Play call sheets being shown up close on TV isn’t a big deal, Sean Payton says

In Week 6’s prime-time games, we got to know a little more about the play calls of the Denver Broncos and Dallas Cowboys than they probably wanted everyone to see.

On Thursday night, Broncos coach Sean Payton was shown by Amazon Prime Video holding up his play card. It was easy to screenshot that and read it all.

Then ESPN did the same thing with McCarthy on Monday night during the Dallas Cowboys’ win.

Things will happen when you regularly hold your oversized restaurant menu of a play sheet up to your face on national television.

While it seems bad that a coach’s play sheet would be broadcast to the world (Bill Belichick had to have been taking notes, right?), Payton said on Thursday it’s really not that big of a deal. Other types of subterfuge that fans like to talk about is overblown too, he said.

“I saw it. I don’t worry about it,” Payton said, according to the Broncos’ transcript. “When everyone sent that to me, it was like—this game is so spontaneous and fast. The language teams can look at—everything is on tape.

“That idea of signing a practice squad player off the other team right before you play them. The only benefit that would be [is on the] health of the team and in-depth information regarding if guys are healthy. It’s hard to take that information, for instance, and then bring it in the division and look at it and say, ‘Here are the two-minute [calls].’ There are a ton of things we change. Each night we have a new—not audible, but a term we use that we might [change]. Trying to give a defensive player [a heads up]that guy is going to look at you like you’re nuts. He going to say, ‘I have to play.’ I don’t think much of it, but I saw it.”

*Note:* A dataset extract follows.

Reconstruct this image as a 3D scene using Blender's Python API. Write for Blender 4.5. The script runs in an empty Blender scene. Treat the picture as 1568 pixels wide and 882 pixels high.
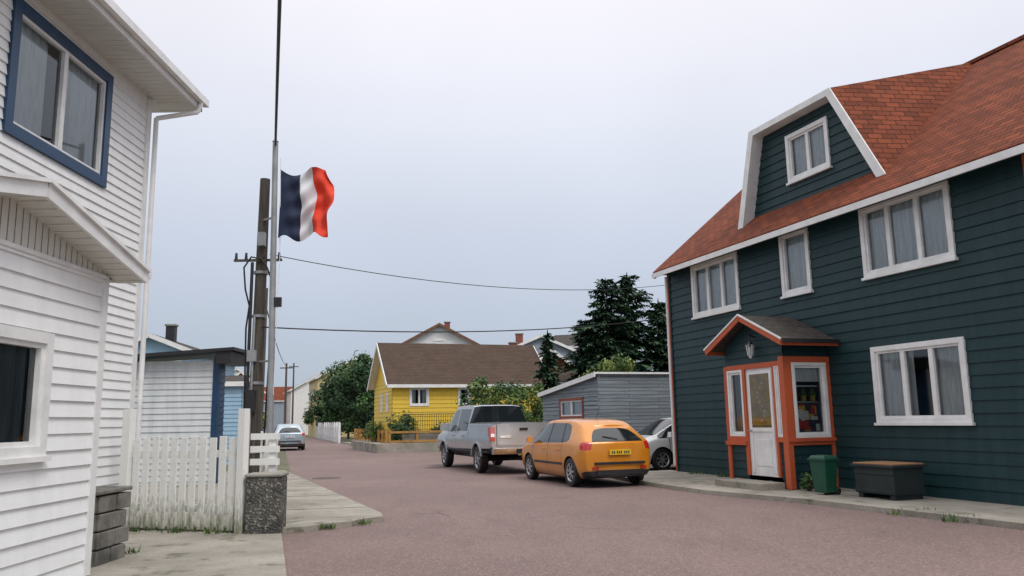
import bpy, bmesh, math, random
from mathutils import Matrix, Vector
random.seed(7)
S=bpy.context.scene
COL=S.collection
rad=math.radians
V=Vector
# ------------------------------------------------------------------ materials
def new_mat(name):
    m=bpy.data.materials.new(name); m.use_nodes=True
    nt=m.node_tree; b=nt.nodes['Principled BSDF']
    return m,nt,b
def mixc(nt,fac,a,b):
    n=nt.nodes.new('ShaderNodeMix'); n.data_type='RGBA'
    for idx,v in ((0,fac),(6,a),(7,b)):
        if isinstance(v,(float,int)): n.inputs[idx].default_value=v
        elif isinstance(v,tuple): n.inputs[idx].default_value=(v[0],v[1],v[2],1)
        else: nt.links.new(v,n.inputs[idx])
    return n.outputs[2]
def mulv(nt,src,k):
    d=nt.nodes.new('ShaderNodeMath'); d.operation='MULTIPLY'; d.inputs[1].default_value=k; nt.links.new(src,d.inputs[0]); return d.outputs[0]
def ramp(nt,src,p0,p1):
    r=nt.nodes.new('ShaderNodeMapRange'); r.inputs['From Min'].default_value=p0; r.inputs['From Max'].default_value=p1
    nt.links.new(src,r.inputs['Value']); return r.outputs[0]
def noise(nt,scale,detail=4,coord='Object',stretch=None,rough=0.6):
    tc=nt.nodes.new('ShaderNodeTexCoord'); src=tc.outputs[coord]
    if stretch:
        mp=nt.nodes.new('ShaderNodeMapping'); mp.inputs['Scale'].default_value=stretch; nt.links.new(src,mp.inputs[0]); src=mp.outputs[0]
    n=nt.nodes.new('ShaderNodeTexNoise'); n.inputs['Scale'].default_value=scale; n.inputs['Detail'].default_value=detail
    n.inputs['Roughness'].default_value=rough
    nt.links.new(src,n.inputs['Vector']); return n.outputs['Fac']
def bump(nt,b,h,strength=0.3,dist=0.01):
    n=nt.nodes.new('ShaderNodeBump'); n.inputs['Strength'].default_value=strength; n.inputs['Distance'].default_value=dist
    nt.links.new(h,n.inputs['Height']); nt.links.new(n.outputs[0],b.inputs['Normal'])
def simple(name,c,rough=0.6,metal=0.0,var=0.25,scale=3.0,stretch=None,c2=None,bmp=0.0,bscale=40,spec=None):
    m,nt,b=new_mat(name)
    c2=c2 or tuple(x*(1-var) for x in c)
    f=ramp(nt,noise(nt,scale,5,stretch=stretch),0.35,0.65)
    nt.links.new(mixc(nt,f,c,c2),b.inputs['Base Color'])
    b.inputs['Roughness'].default_value=rough; b.inputs['Metallic'].default_value=metal
    if spec is not None: b.inputs['Specular IOR Level'].default_value=spec
    if bmp: bump(nt,b,noise(nt,bscale,4),bmp,0.01)
    return m
def painted_siding(name,c,dirt,amount=0.5,rough=0.55,spec=.4,chips=None):
    m,nt,b=new_mat(name)
    f1=ramp(nt,noise(nt,1.3,5,stretch=(4,4,0.5)),0.42,0.72)
    f2=ramp(nt,noise(nt,5,6,stretch=(0.5,0.5,4)),0.5,0.75)
    c1=mixc(nt,mulv(nt,f1,amount),c,dirt)
    c2=mixc(nt,mulv(nt,f2,amount*.6),c1,dirt)
    if chips:
        f3=ramp(nt,noise(nt,9,8,stretch=(.35,.35,3.5),rough=.75),.645,.68); c2=mixc(nt,f3,c2,chips)
    nt.links.new(c2,b.inputs['Base Color'])
    b.inputs['Roughness'].default_value=rough; b.inputs['Specular IOR Level'].default_value=spec
    bump(nt,b,noise(nt,14,6,stretch=(1,1,8)),0.25,0.006)
    return m
def shingles(name,ca,cb,cm,w=0.3,h=0.14):
    m,nt,b=new_mat(name)
    tc=nt.nodes.new('ShaderNodeTexCoord')
    br=nt.nodes.new('ShaderNodeTexBrick'); nt.links.new(tc.outputs['UV'],br.inputs['Vector'])
    br.inputs['Scale'].default_value=1; br.inputs['Brick Width'].default_value=w; br.inputs['Row Height'].default_value=h
    br.inputs['Mortar Size'].default_value=0.010; br.inputs['Mortar Smooth'].default_value=0.2; br.inputs['Bias'].default_value=-0.1
    br.inputs['Color1'].default_value=(*ca,1); br.inputs['Color2'].default_value=(*cb,1); br.inputs['Mortar'].default_value=(*cm,1)
    f=ramp(nt,noise(nt,1.2,5),0.35,0.7)
    c=mixc(nt,mulv(nt,f,.5),br.outputs['Color'],tuple(x*0.5 for x in ca))
    f2=ramp(nt,noise(nt,45,3),0.4,0.7)
    nt.links.new(mixc(nt,mulv(nt,f2,.45),c,tuple(x*0.45 for x in cb)),b.inputs['Base Color'])
    b.inputs['Roughness'].default_value=0.9; b.inputs['Specular IOR Level'].default_value=0.2
    inv=nt.nodes.new('ShaderNodeMath'); inv.operation='SUBTRACT'; inv.inputs[0].default_value=1; nt.links.new(br.outputs['Fac'],inv.inputs[1])
    sx=nt.nodes.new('ShaderNodeSeparateXYZ'); nt.links.new(tc.outputs['UV'],sx.inputs[0])
    md=nt.nodes.new('ShaderNodeMath'); md.operation='MODULO'; md.inputs[1].default_value=h; nt.links.new(sx.outputs[1],md.inputs[0])
    sc=mulv(nt,md.outputs[0],-3)
    ad=nt.nodes.new('ShaderNodeMath'); nt.links.new(sc,ad.inputs[0]); nt.links.new(inv.outputs[0],ad.inputs[1])
    bump(nt,b,ad.outputs[0],0.7,0.02)
    return m
def glass_mat():
    m=bpy.data.materials.new('window_glass'); m.use_nodes=True; nt=m.node_tree; nt.nodes.clear()
    o=nt.nodes.new('ShaderNodeOutputMaterial'); mx=nt.nodes.new('ShaderNodeMixShader')
    t=nt.nodes.new('ShaderNodeBsdfTransparent'); t.inputs[0].default_value=(.8,.84,.84,1)
    g=nt.nodes.new('ShaderNodeBsdfGlossy'); g.inputs['Roughness'].default_value=0.03; g.inputs[0].default_value=(.95,.97,1,1)
    fr=nt.nodes.new('ShaderNodeFresnel'); fr.inputs[0].default_value=1.75
    nt.links.new(fr.outputs[0],mx.inputs[0]); nt.links.new(t.outputs[0],mx.inputs[1]); nt.links.new(g.outputs[0],mx.inputs[2]); nt.links.new(mx.outputs[0],o.inputs[0])
    return m
def gloss(name,c,rough=0.05,metal=0.0,coat=0.0):
    m,nt,b=new_mat(name); b.inputs['Base Color'].default_value=(*c,1); b.inputs['Metallic'].default_value=metal
    b.inputs['Coat Weight'].default_value=coat
    r=ramp(nt,noise(nt,6,3),0.3,0.7); mp=nt.nodes.new('ShaderNodeMath'); mp.operation='MULTIPLY_ADD'; mp.inputs[1].default_value=0.06; mp.inputs[2].default_value=rough
    nt.links.new(r,mp.inputs[0]); nt.links.new(mp.outputs[0],b.inputs['Roughness'])
    return m
M={}
M['green']=painted_siding('dark_green_siding',(0.0085,0.033,0.038),(0.022,0.052,0.058),0.5,0.5,.3,chips=(.07,.11,.11))
M['white']=painted_siding('white_siding',(0.82,0.83,0.83),(0.52,0.54,0.52),0.22)
M['whiteold']=painted_siding('old_white_boards',(0.66,0.68,0.70),(0.36,0.40,0.42),0.5)
M['trim']=simple('white_trim',(0.80,0.80,0.79),0.45,var=0.15,scale=4)
M['soffit']=simple('cream_soffit',(0.66,0.65,0.60),0.6,var=0.12)
M['blue']=simple('blue_trim',(0.008,0.05,0.125),0.4,var=0.25)
M['orange']=painted_siding('orange_trim',(0.50,0.10,0.035),(0.28,0.07,0.04),0.5,chips=(.35,.3,.25))
M['roofred']=shingles('red_shingles',(0.28,0.076,0.036),(0.13,0.038,0.022),(0.04,0.015,0.010))
M['roofbrown']=shingles('brown_shingles',(0.115,0.075,0.055),(0.085,0.058,0.045),(0.04,0.03,0.025))
M['roofgrey']=shingles('grey_shingles',(0.10,0.085,0.075),(0.06,0.055,0.05),(0.025,0.025,0.025))
M['glass']=glass_mat()
M['dark']=simple('dark_interior',(0.012,0.013,0.015),0.9)
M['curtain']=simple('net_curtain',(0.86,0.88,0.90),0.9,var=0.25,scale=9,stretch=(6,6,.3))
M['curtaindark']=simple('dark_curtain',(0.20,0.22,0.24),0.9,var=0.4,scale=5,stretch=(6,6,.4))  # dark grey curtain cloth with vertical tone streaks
M['concrete']=simple('concrete',(0.30,0.285,0.25),0.9,c2=(0.17,0.165,0.14),scale=1.6,bmp=0.4,bscale=30)
M['darkstone']=simple('weathered_stone_block',(0.20,0.19,0.17),0.95,c2=(0.075,0.072,0.062),scale=4,bmp=0.6,bscale=25)
M['yellow']=painted_siding('yellow_siding',(0.74,0.50,0.05),(0.55,0.38,0.08),0.3)
M['cream']=simple('cream_wall',(0.60,0.50,0.26),0.7)
M['brownwood']=simple('brown_wood',(0.20,0.085,0.04),0.7)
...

Maybe Payton is being coy because it’s a little embarrassing to have half of your play sheet being a talking point on social media. But he’s probably correct in that things change constantly in the NFL and game plans change every week. Spending too much time trying to analyze plays from a sheet in Week 6 might be a waste by Week 7, much less later in the season.

Still, it was fun for internet sleuths to know that the Cowboys had “Jab 72 Duo Z-Slick” ready to call if they were backed up near their own end zone on Monday night. And somewhere, some coach is trying to get an edge from that knowledge that was not meant to be seen by everyone. He coaches in New England.